Рассматривалась еще возможность жениться, но что-то помешало: то ли чувство долга по отношению к своему призванию («на две любви меня не хватит»), то ли глубоко запрятанное самолюбие, не допускающее компромиссов, о власти которого не догадывались и близкие друзья.
Примерно на этом же месте в другой сепии, пожалуй самой хрестоматийной из этой серии — «Следствие кончины Фидельки», — на подушечке лежит трупик дохлого мопсика Фидельки, в то время как вокруг разворачивается сцена вселенской пошлости и вселенской же аллегории.
Сепии 1840-х хорошо пересказывать, целые истории разворачиваются тут — к тому же незадачливый иллюстратор сопровождал свои визуальные анекдоты остроумными подписями (а еще он писал стихи и пел под гитару).

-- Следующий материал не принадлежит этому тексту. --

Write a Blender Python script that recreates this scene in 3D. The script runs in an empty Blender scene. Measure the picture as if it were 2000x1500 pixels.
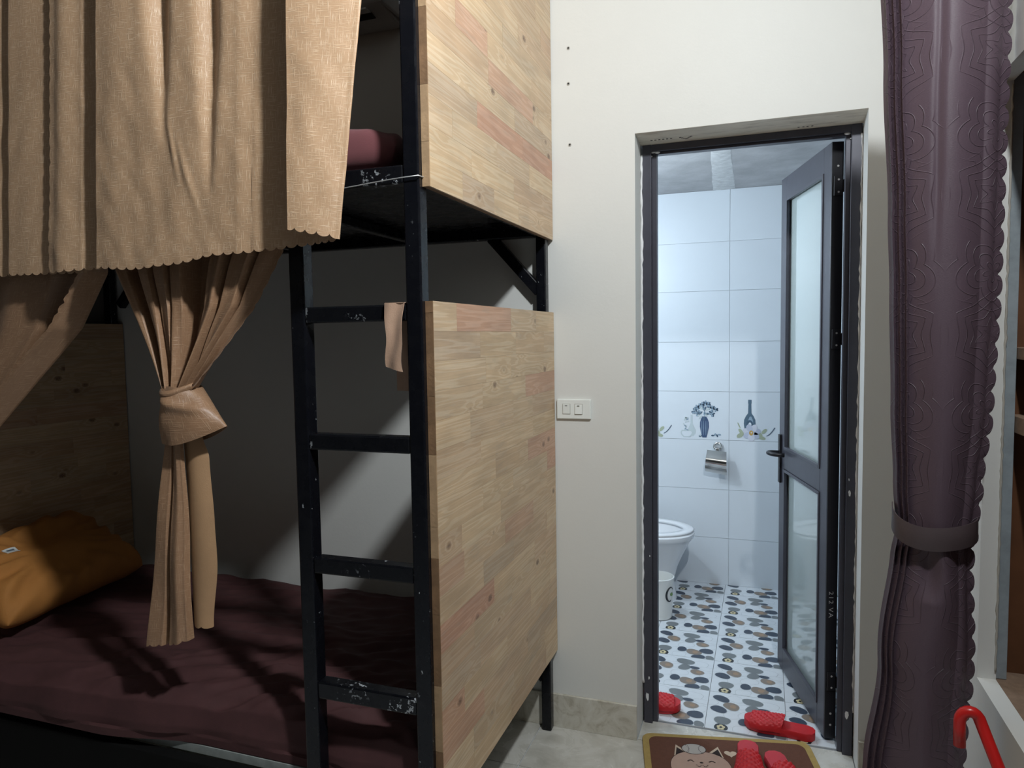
import bpy, math, random
from mathutils import Vector, Matrix, noise
random.seed(7)
sc = bpy.context.scene
C = sc.collection
PI = math.pi

# ------------------------------------------------------------------ camera
YAW, PITCH, ROLL, FPX = -0.33957, -0.06639, -0.01567, 1389.0
cf = Vector((math.sin(YAW)*math.cos(PITCH), math.cos(YAW)*math.cos(PITCH), math.sin(PITCH)))
cr = Vector((math.cos(YAW), -math.sin(YAW), 0))
cu = cr.cross(cf)
r2 = cr*math.cos(ROLL)+cu*math.sin(ROLL)
u2 = -cr*math.sin(ROLL)+cu*math.cos(ROLL)
cd = bpy.data.cameras.new('camera'); cam = bpy.data.objects.new('camera', cd); C.objects.link(cam)
cd.sensor_width = 36.0; cd.lens = 36.0*FPX/2000.0; cd.clip_start = 0.02
cam.matrix_world = Matrix(((r2.x, u2.x, -cf.x, 0.0), (r2.y, u2.y, -cf.y, -2.4), (r2.z, u2.z, -cf.z, 1.41), (0, 0, 0, 1)))
sc.camera = cam

# ------------------------------------------------------------------ world, lamps, exposure
w = bpy.data.worlds.new('world'); sc.world = w; w.use_nodes = True
w.node_tree.nodes['Background'].inputs[0].default_value = (0.6, 0.7, 0.8, 1)
w.node_tree.nodes['Background'].inputs[1].default_value = 0.0
vs = sc.view_settings
vs.view_transform = 'Standard'; vs.look = 'None'; vs.gamma = 1.0; vs.use_curve_mapping = False
vs.exposure = 0.0

def lamp(name, loc, watt, col, r):
    l = bpy.data.lights.new(name, 'POINT'); l.energy = watt; l.color = col; l.shadow_soft_size = r
    o = bpy.data.objects.new(name, l); o.location = loc; C.objects.link(o)
# wall-mounted lamp high on the right wall, facing into the room
l = bpy.data.lights.new('room_lamp', 'AREA'); l.shape = 'DISK'; l.size = 0.13; l.energy = 43; l.color = (0.93, 0.975, 1.0)
o = bpy.data.objects.new('room_lamp', l); C.objects.link(o); o.location = (0.33, -1.72, 2.80)
o.rotation_euler = Vector((-0.85, 0.33, -0.42)).to_track_quat('-Z', 'Y').to_euler()
lamp('bathroom_lamp', (-0.95, 0.62, 1.86), 25, (0.78, 0.90, 1.0), 0.06)

# ------------------------------------------------------------------ helpers
W = {}
def tag(o, label=None, cat=None, group=None, kind=None):
    if label: o['label'] = label
    if cat: o['category'] = cat
    if group: o['group'] = group
    if kind: o['kind'] = kind
    return o

def thing(name, label, cat, loc=(0, 0, 0), rotz=0.0, group=None, kind=None):
    o = bpy.data.objects.new(name, None); C.objects.link(o)
    o.empty_display_size = 0.05
    o.location = loc; o.rotation_euler = (0, 0, rotz)
    W[o.name] = Matrix.Translation(Vector(loc)) @ Matrix.Rotation(rotz, 4, 'Z')
    return tag(o, label, cat, group, kind)

def mk(name, vf, m, parent=None, space='world', smooth=False, uv=None, bevel=0, solid=0, sub=0, mats=None, fm=None, keep=False, angle=None):
    """one mesh object; verts in world space (or the parent's space) and recentred on the object"""
    V, F = vf
    V = [Vector(v) for v in V]
    if parent is not None and space == 'world':
        inv = W[parent.name].inverted(); V = [inv @ v for v in V]
    if keep: c = Vector((0, 0, 0))
    else:
        lo = Vector([min(v[i] for v in V) for i in range(3)]); hi = Vector([max(v[i] for v in V) for i in range(3)])
        c = (lo+hi)/2
        if parent is None: c.z = lo.z
    me = bpy.data.meshes.new(name)
    me.from_pydata([v-c for v in V], [], F); me.update()
    if mats:
        for q in mats: me.materials.append(q)
        for p, i in zip(me.polygons, fm): p.material_index = i
    else: me.materials.append(m)
    if uv:
        l = me.uv_layers.new(name='uv')
        for p in me.polygons:
            for li, vi in zip(p.loop_indices, p.vertices): l.data[li].uv = uv[vi]
    if smooth:
        for p in me.polygons: p.use_smooth = True
        if angle: me.set_sharp_from_angle(angle=angle)
    o = bpy.data.objects.new(name, me); C.objects.link(o); o.location = c
    if parent is not None:
        o.parent = parent; W[o.name] = W[parent.name] @ Matrix.Translation(c)
    else: W[o.name] = Matrix.Translation(c)
    if solid:
        s = o.modifiers.new('s', 'SOLIDIFY'); s.thickness = solid; s.offset = 0
        e = o.modifiers.new('e', 'EDGE_SPLIT'); e.split_angle = math.radians(55)
    if bevel:
        b = o.modifiers.new('b', 'BEVEL'); b.width = bevel; b.segments = 2; b.limit_method = 'ANGLE'
    if sub:
        b = o.modifiers.new('u', 'SUBSURF'); b.levels = sub; b.render_levels = sub
    return o

def dup(src, parent, dloc):
    o = src.copy(); C.objects.link(o); o.parent = parent; o.location = src.location+Vector(dloc)
    W[o.name] = W[src.name] @ Matrix.Translation(Vector(dloc)); return o

def bx(x0, x1, y0, y1, z0, z1):
    return ([(x0, y0, z0), (x1, y0, z0), (x1, y1, z0), (x0, y1, z0), (x0, y0, z1), (x1, y0, z1), (x1, y1, z1), (x0, y1, z1)],
            [(0, 3, 2, 1), (4, 5, 6, 7), (0, 1, 5, 4), (1, 2, 6, 5), (2, 3, 7, 6), (3, 0, 4, 7)])
def join(*vfs):
    V = []; F = []
    for v, f in vfs:
        n = len(V); V += list(v); F += [tuple(i+n for i in q) for q in f]
    return V, F
def jn(*vfs_mi):
    """join with material indices"""
    V = []; F = []; M = []
    for (v, f), mi in vfs_mi:
        n = len(V); V += list(v); F += [tuple(i+n for i in q) for q in f]; M += [mi]*len(f)
    return (V, F), M
def tube(pts, r, n=10, caps=True):
    pts = [Vector(p) for p in pts]; V = []; F = []
    up = Vector((0, 0, 1)); prev = None
    for i, p in enumerate(pts):
        t = (pts[min(i+1, len(pts)-1)]-pts[max(i-1, 0)]).normalized()
        if prev is None:
            a = t.cross(up if abs(t.z) < 0.9 else Vector((1, 0, 0))).normalized()
        else: a = (prev-t*prev.dot(t)).normalized()
        prev = a; b = t.cross(a)
        rr = r[i] if isinstance(r, (list, tuple)) else r
        for k in range(n):
            an = 2*PI*k/n; V.append(p+a*rr*math.cos(an)+b*rr*math.sin(an))
    for i in range(len(pts)-1):
        for k in range(n):
            F.append((i*n+k, i*n+(k+1) % n, (i+1)*n+(k+1) % n, (i+1)*n+k))
    if caps: F.append(tuple(range(n))[::-1]); F.append(tuple((len(pts)-1)*n+k for k in range(n)))
    return V, F
def lathe(prof, c, n=24, axis='z'):
    V = []; F = []
    for r, z in prof:
        for k in range(n):
            a = 2*PI*k/n
            V.append((c[0]+r*math.cos(a), c[1]+r*math.sin(a), c[2]+z) if axis == 'z' else (c[0]+r*math.cos(a), c[1]+z, c[2]+r*math.sin(a)))
    for i in range(len(prof)-1):
        for k in range(n): F.append((i*n+k, i*n+(k+1) % n, (i+1)*n+(k+1) % n, (i+1)*n+k))
    F.append(tuple(range(n))[::-1]); F.append(tuple((len(prof)-1)*n+k for k in range(n)))
    return V, F
def grid(fn, nu, nv, closed=False):
    V = []; F = []; UV = []
    for j in range(nv+1):
        for i in range(nu+(0 if closed else 1)):
            V.append(Vector(fn(i/nu, j/nv)))
    m = nu if closed else nu+1
    for j in range(nv):
        for i in range(nu):
            a = j*m+i; b = j*m+(i+1) % m
            F.append((a, b, b+m, a+m))
    return V, F
def poly(pts2, at):
    """flat polygon as a triangle fan; at maps 2-D to 3-D"""
    n = len(pts2); cx = sum(p[0] for p in pts2)/n; cy = sum(p[1] for p in pts2)/n
    return [at(cx, cy)]+[at(*p) for p in pts2], [(0, 1+i, 1+(i+1) % n) for i in range(n)]
def ell(cx, cy, rx, ry, rot=0, n=18, wob=0, seed=0, p=2.0):
    o = []; c = math.cos(rot); s = math.sin(rot)
    for k in range(n):
        a = 2*PI*k/n
        ca, sa = math.cos(a), math.sin(a)
        q = (abs(ca)**p+abs(sa)**p)**(-1/p)
        q *= 1+wob*math.sin(2*a+seed)*0.6+wob*math.sin(3*a+seed*2.3)*0.6
        x = rx*ca*q; y = ry*sa*q; o.append((cx+x*c-y*s, cy+x*s+y*c))
    return o
def lerp(a, b, t): return a+(b-a)*t
def interp(pts, x, smooth=True):
    if x <= pts[0][0]: return pts[0][1]
    for (x0, y0), (x1, y1) in zip(pts, pts[1:]):
        if x <= x1:
            t = (x-x0)/(x1-x0) if x1 > x0 else 1
            if smooth: t = t*t*(3-2*t)
            return lerp(y0, y1, t)
    return pts[-1][1]
def nz(x, y, z=0.0): return noise.noise(Vector((x, y, z)))

# ------------------------------------------------------------------ materials
class NT:
    def __init__(s, name):
        s.m = bpy.data.materials.new(name); s.m.use_nodes = True; s.t = s.m.node_tree; s.n = s.t.nodes; s.b = s.n['Principled BSDF']
    def new(s, typ, **kw):
        n = s.n.new(typ)
        for k, v in kw.items(): setattr(n, k, v)
        return n
    def link(s, a, b): s.t.links.new(a, b)
    def val(s, inp, v):
        if hasattr(v, 'is_output') or isinstance(v, bpy.types.NodeSocket): s.link(v, inp)
        else: inp.default_value = v
    def math(s, op, a, b=0.0, c=None, clamp=False):
        n = s.new('ShaderNodeMath', operation=op, use_clamp=clamp); s.val(n.inputs[0], a); s.val(n.inputs[1], b)
        if c is not None: s.val(n.inputs[2], c)
        return n.outputs[0]
    def coord(s, kind='Object'): return s.new('ShaderNodeTexCoord').outputs[kind]
    def map(s, vec, scale=(1, 1, 1), loc=(0, 0, 0), rot=(0, 0, 0)):
        n = s.new('ShaderNodeMapping'); s.link(vec, n.inputs['Vector'])
        n.inputs['Scale'].default_value = scale; n.inputs['Location'].default_value = loc; n.inputs['Rotation'].default_value = rot
        return n.outputs[0]
    def vadd(s, a, b):
        n = s.new('ShaderNodeVectorMath', operation='ADD'); s.link(a, n.inputs[0]); s.val(n.inputs[1], b); return n.outputs[0]
    def noise(s, vec, scale=5, detail=3, rough=0.5, dist=0.0):
        n = s.new('ShaderNodeTexNoise'); s.link(vec, n.inputs['Vector']); n.inputs['Scale'].default_value = scale
        n.inputs['Detail'].default_value = detail; n.inputs['Roughness'].default_value = rough; n.inputs['Distortion'].default_value = dist
        return n.outputs['Fac']
    def ramp(s, fac, stops, interp='LINEAR'):
        n = s.new('ShaderNodeValToRGB'); n.color_ramp.interpolation = interp; e = n.color_ramp.elements
        while len(e) < len(stops): e.new(0.5)
        for q, (p, c) in zip(e, stops):
            q.position = p; q.color = (c, c, c, 1) if isinstance(c, (int, float)) else (c[0], c[1], c[2], 1)
        s.link(fac, n.inputs[0]); return n.outputs[0]
    def mix(s, fac, a, b, mode='MIX'):
        n = s.new('ShaderNodeMix', data_type='RGBA', blend_type=mode)
        s.val(n.inputs[0], fac); 
        for i, v in ((6, a), (7, b)):
            if isinstance(v, (tuple, list)): n.inputs[i].default_value = (v[0], v[1], v[2], 1)
            else: s.link(v, n.inputs[i])
        return n.outputs[2]
    def bump(s, h, strength=0.2, dist=0.01):
        n = s.new('ShaderNodeBump'); s.link(h, n.inputs['Height']); n.inputs['Strength'].default_value = strength
        n.inputs['Distance'].default_value = dist; s.link(n.outputs[0], s.b.inputs['Normal'])
    def col(s, c):
        if isinstance(c, (tuple, list)): s.b.inputs['Base Color'].default_value = (c[0], c[1], c[2], 1)
        else: s.link(c, s.b.inputs['Base Color'])
    def set(s, **kw):
        for k, v in kw.items(): s.val(s.b.inputs[k.replace('_', ' ')], v)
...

Живопись Федотова так же велеречива, но куда более многозначительна, в том числе «обличительна», почти про «свинцовые мерзости жизни», за что Федотова и подняли на щит передвижники.
Наследие художника, в общем, невелико: дюжина небольших картин, десятка три кабинетного формата портретов, по большей части близких знакомых или сослуживцев, — весь Федотов, не считая ранних и совсем уж любительских рисунков, укладывается, собственно, в пять-шесть лет между «Свежим кавалером» и желтым домом доктора Лейдесдорфа. Наибольшая часть наследия — это графика, рисунки, в том числе альбомные, случайные, порой никакие, иногда гениальные. «Как хорошо и как просто!» — воскликнул раз Жемчужников. «Будет просто, коль напишешь раз со сто», — парировал Федотов.